Saturday, June 14th, 2008 at 4:23 pm
posted by Isaiah Thompson
At about 10 o’clock yesterday morning, Philadelphia police officers from the 9th District, including plain-clothes detectives and a police captain, showed up at a worn-down building on Ridge Avenue and 17th Street and began knocking.
Daniel Moffat, a 28-year-old resident and co-owner of the building, answered the door. It was not long before he was taken outside and detained. Moffat watched from the squad car as the officers entered the building and detained three other residents who were inside.
Then a funny thing happened: Homeland Security showed up. And more detectives. And then the Crime Scene unit. And then more detectives. And the Fire Marshall. And Licensing and Inspection. And then more detectives. All day long and into Friday evening, the building was crawling with officials from one agency or another.
Why the fuss?
9th District Captain Dennis Wilson told the four detained — and later insisted to City Paper — that he and his officers came to respond to a simple complaint that people were staying in a vacant house. It was only after his officers entered, he says, that he found further cause to detain the residents and, indeed, call in Homeland Security and a small army of detectives.
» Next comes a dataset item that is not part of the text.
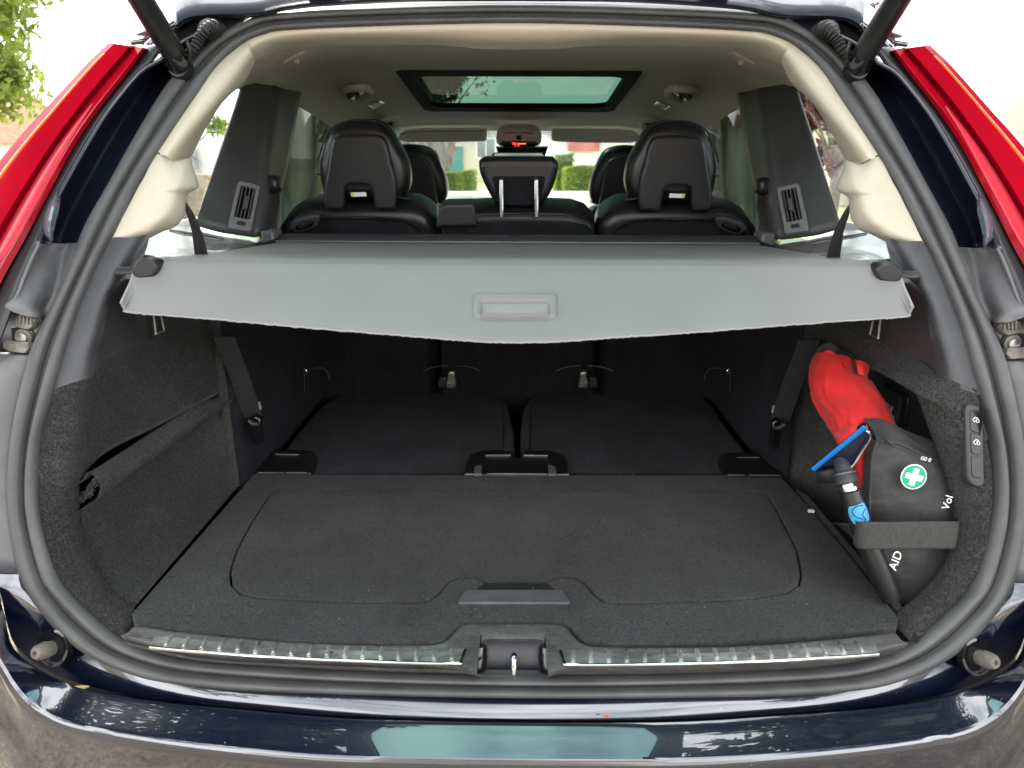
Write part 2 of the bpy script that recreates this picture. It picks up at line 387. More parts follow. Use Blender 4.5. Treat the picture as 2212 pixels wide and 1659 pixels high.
# ---- grey plastic cover below the painted channel, with a pocket for the tailgate wedge
def gp(v, us, offs): return [O(u, v, o_) for u, o_ in zip(us, offs)]
rows = [gp(526, (178, 150, 128, 104, 84), (.012, .012, -.004, -.020, -.052)), gp(553, (160, 138, 112, 84, 70), (.012, .012, -.006, -.030, -.054)), gp(606, (142, 122, 92, 60, 48), (.012, .010, -.020, -.044, -.056)),
        gp(640, (128, 108, 76, 45, 34), (.012, .004, -.030, -.048, -.056)), gp(664, (116, 92, 68, 40, 12), (.012, 0, -.034, -.048, -.056)), gp(686, (103, 92, 84, 70, 62), (.012, 0, -.02, -.03, -.035))]
o = gridobj('pillar_cover', rows, greyp, car, nu=4, nv=4, solid=.004, off=0); mir(o)
rows = [gp(655, (118, 98, 50, -20, -80), (.05, .05, .05, .04, .03)), gp(700, (104, 84, 40, -30, -90), (.05, .055, .055, .045, .03)), gp(778, (66, 40, 10, -50, -110), (.05, .055, .055, .045, .03))]
o = gridobj('bracket_pocket', rows, blackp, car, solid=.004, off=0); mir(o)
rows = []
for v, u in [(770, 66), (850, 45), (930, 30), (1010, 23), (1086, 23), (1145, 30), (1238, 48)]:
    rows.append(gp(v, (u+10, u-8, u-60, u-150, u-260), (.012, -.002, -.018, -.02, .04)))
rows.insert(0, gp(768, (68, 55, 8, -90, -200), (.05, .04, .02, .0, .04)))
o = gridobj('lower_pillar_cover', rows, greyp, car, nu=3, nv=3, solid=.004, off=0); mir(o)
# bracket: two weathered castings and a bolt
def bracket():
    c = O(52, 730, -.0)
    pln = (c.y-.005, c.z, .25)
    b1 = pplate('wedge_bracket', [(33, 684), (56, 676), (72, 679), (76, 690), (68, 706), (58, 712), (30, 706)], (c.y-.014, c.z, .25), .018, .002, dirtmetal, car, res=1)
    for u in (42, 50, 58, 66): pplate('rib', [(u-2, 680), (u+2, 681), (u+1, 700), (u-3, 699)], (c.y-.019, c.z, .25), .006, .001, dirtmetal, b1, res=1)
    pplate('lower_jaw', [(5, 740), (12, 736), (60, 739), (62, 752), (52, 763), (20, 760), (6, 752)], (c.y-.016, c.z, .25), .02, .002, dirtmetal, b1, res=1)
    pplate('mounting_web', [(22, 706), (60, 706), (68, 720), (66, 742), (24, 742)], (c.y+.004, c.z, .25), .01, .002, darkp, b1, res=1)
    cc = P(51, 728, pl=(c.y-.004, c.z, .25))
    tube('bolt', [cc+V((0, .012, 0)), cc+V((0, -.008, .0)), cc+V((0, -.009, 0))], [.0085, .0085, .0045], steel, b1, seg=12)
    tube('bolt_washer', [cc+V((0, .004, 0)), cc+V((0, -.002, .0))], .0125, dirtmetal, b1, seg=16)
    return b1
mir(bracket())

# ---- aperture flange between seal and bumper, buffers
A = [(-170, 1215), (-60, 1225), (-30, 1245), (0, 1279), (13, 1339), (33, 1393), (83, 1435), (150, 1469), (213, 1486), (333, 1506), (500, 1523), (737, 1543), (930, 1549), (1113, 1552)]
B = [(-330, 1230), (-150, 1260), (-80, 1310), (-45, 1358), (-15, 1400), (7, 1433), (36, 1480), (75, 1520), (140, 1556), (250, 1580), (430, 1606), (680, 1630), (900, 1637), (1113, 1640)]
SO = [(36, 1185), (40, 1205), (45, 1228), (70, 1288), (95, 1325), (133, 1366), (165, 1394), (200, 1416), (283, 1453), (367, 1473), (533, 1489), (737, 1497), (930, 1502), (1113, 1505)]
yl = lambda y0, c=.22: (lambda x, z: y0+c*x*x)
AP = [P(u, v, f=yl(.846)) for u, v in A]; BP = [P(u, v, f=yl(.797)) for u, v in B]; SP = [O(u, v, .004) for u, v in SO]
AQ = [P(u, v, f=yl(.868)) for u, v in A]; AQ[-1].x = 0
AP[-1].x = BP[-1].x = SP[-1].x = 0
def full_row(l): return l+[mirx(p) for p in l[-2::-1]]
rows = []
for s_, a_ in zip(SP, AQ):
    rows.append([s_+V((0, .02, 0)), s_+V((0, .001, -.003)), s_.lerp(a_, .3)+V((0, 0, -.001)), s_.lerp(a_, .8), a_+V((0, 0, -.001)), a_+V((0, .002, -.004)), a_+V((0, .004, -.03))])
full_rows = rows+[[mirx(p) for p in r_] for r_ in rows[-2::-1]]
gridobj('aperture_flange', full_rows, bumperm, car, nu=3, sharp=25)
rows = []
for a_, b_ in zip(AP, BP):
    rows.append([a_+V((0, -.001, -.03)), a_+V((0, -.003, -.006)), a_+V((0, -.006, -.0015)), a_.lerp(b_, .2)+V((0, 0, .0)), a_.lerp(b_, .5)+V((0, 0, .0015)), a_.lerp(b_, .94)+V((0, 0, .001)), b_+V((0, .0, .001)), b_+V((0, -.004, -.005)), b_+V((0, -.006, -.02)), b_+V((0, .004, -.07)), b_+V((0, .0, -.14)), b_+V((0, .0, -.26)), b_+V((0, .03, -.38)), b_+V((0, .10, -.42))])
full_rows = rows+[[mirx(p) for p in r_] for r_ in rows[-2::-1]]
bumper = gridobj('bumper', full_rows, bumperm, car, nu=3, sharp=32)
refl = box('bumper_reflector', (-.60, BP[9].y+.045, .50), (.20, .02, .04), redlens, bumper, rot=Matrix.Rotation(R(-12), 3, 'Z')); mirror(refl, bumper)
def buffer_stop():
    c = P(118, 1398, f=yl(.86)); d = V((-.22, -.86, .32)).normalized()
    b = tube('rubber_buffer', [c+d*-.02, c+d*.010, c+d*.016, c+d*.030, c+d*.034, c+d*.0345], [.0105, .0105, .0125, .0105, .0080, .004], grommet, car, seg=20)
    tube('buffer_seat', [c+d*-.006, c+d*.004, c+d*.006, c+d*.003], [.028, .027, .022, .019], glossb, b, seg=24)
    tube('buffer_hole', [c+d*.030, c+d*.0348], .0032, rubberd, b, seg=10)
    return b
mir(buffer_stop())

# ---- aperture top: painted flange above the seal, roof end
rows = []
for (u, v), (u2, v2) in zip([(1120, 12), (930, 14), (737, 22), (620, 30), (555, 42), (480, 88), (430, 125)], [(1120, -30), (930, -30), (700, -25), (560, -2), (430, 34), (380, 60), (350, 100)]):
    a = O(u, v, .0); b = O(u2, v2, .02); rows.append([a+V((0, .02, -.004)), a+V((0, .006, .004)), a.lerp(b, .5)+V((0, .012, .004)), b])
rows[0] = [V((0, p.y, p.z)) for p in rows[0]]
full_rows = rows+[[mirx(p) for p in r_] for r_ in rows[1:]][::-1] if False else [[mirx(p) for p in r_] for r_ in rows[:0:-1]]+rows
gridobj('roof_flange', full_rows, MT('dusty_bay_paint', (.045, .045, .058), .38, coat=.6, var=(12, .25)), car, nu=3, nv=2, solid=.004, off=0)  # dusty paint, its base colour greyed to carry the sky's reflection
# raised bright lip over the hinge bay
pa = [(1120, -4), (880, -2), (650, 12), (553, 31), (450, 33), (405, 40), (372, 62), (330, 84), (285, 92)]
pts = [O(u, v, -.02 if u > 420 else -.01) for u, v in pa]; pts[0].x = 0
tube('roof_drip_edge', pts+[], .0045, navy, car, seg=8, n=4)
bpy.data.objects['roof_drip_edge'].name = 'roof_drip_edge'
mirror(bpy.data.objects['roof_drip_edge'])
# outer roof side behind the lamp: silhouette against the sky
rows = [[O(318, 103, -.04), O(296, 92, .02), O(277, 90, .10), P(262, 100, y=1.9)], [O(352, 70, -.03), O(330, 62, .02), O(310, 64, .12), P(300, 78, y=2.1)],
        [O(400, 42, -.02), O(372, 20, .02), O(350, 22, .14), P(345, 50, y=2.4)], [O(450, 34, -.02), O(420, 0, .02), O(400, -5, .14), P(395, 20, y=2.6)], [O(520, 28, -.02), O(500, -25, .02), O(480, -35, .14), P(470, 0, y=2.8)]]
o = gridobj('roof_corner', rows, navy, car, nu=4, nv=3, solid=.003, off=0); mir(o)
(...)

“Everything’s wrong in here,” he told CP gravely from the building’s doorway. “We’re still investigating this property and we’re still investigating these people.”
Indeed. At least three police officers at the scene, including Wilson himself, confirmed in one way or another that — whatever the initial motivation for their visit — they were now busy investigating the residents, whom they accused vaguely of being “terrorists.”
“Lemme ask you this,” said one Crime Scene officer. “Why’s there literature about killing cops in there?” He declined to be more specific.
“Propaganda against the government,” chimed in officer John Taggert, also with Crime Scene. Taggert, who was nice enough to grant CP “three questions, and only three questions,” didn’t elaborate on the nature of the “propaganda.”
Captain Wilson took the accusations a step further. “They’re a hate group,” he asserted. “We’re trying to drum up charges against them, but, unfortunately, we’ll probably have to let them go.”
Let them go they did — 12 to 14 hours after the residents had been detained, they were mysteriously set free without charges (the police released the last two, both female, at 3:30 in the morning, says Moffat).
Without charges, of course, the police are under no obligation to provide evidence of terrorism or other malfeasance. But the Fearsome Four (let’s call them) have their own theory as to what motivated the police to come calling yesterday.
Some of the residents of the building, including Moffat, had been circulating a petition protesting recently added police cameras in the neighborhood. Moffat also helped distribute a petition calling for further investigation into the recent and infamous police beating of three unarmed suspects.
Moffat and others believe that the police are targeting them for their neighborhood activism. “If they interpret that as being hate literature, that’s their prerogative, but it’s my constitutional right, you know?”
None of the literature, Moffat insists, contains hateful, violent, or incendiary language.
The building, meanwhile, has been sealed shut. Robert Gilbert, who co-owns the building with Moffat (no relation, he says, to the Gilbert of the ‘Gilbert’s Shoes’ sign in front of the building) was on the scene yesterday afternoon, looking out, he said, for his friends’ property and his own building. “What I don’t understand is why they came in without notifying me, the owner,” he said. “My name’s on the deed. It’s not hard to find me.”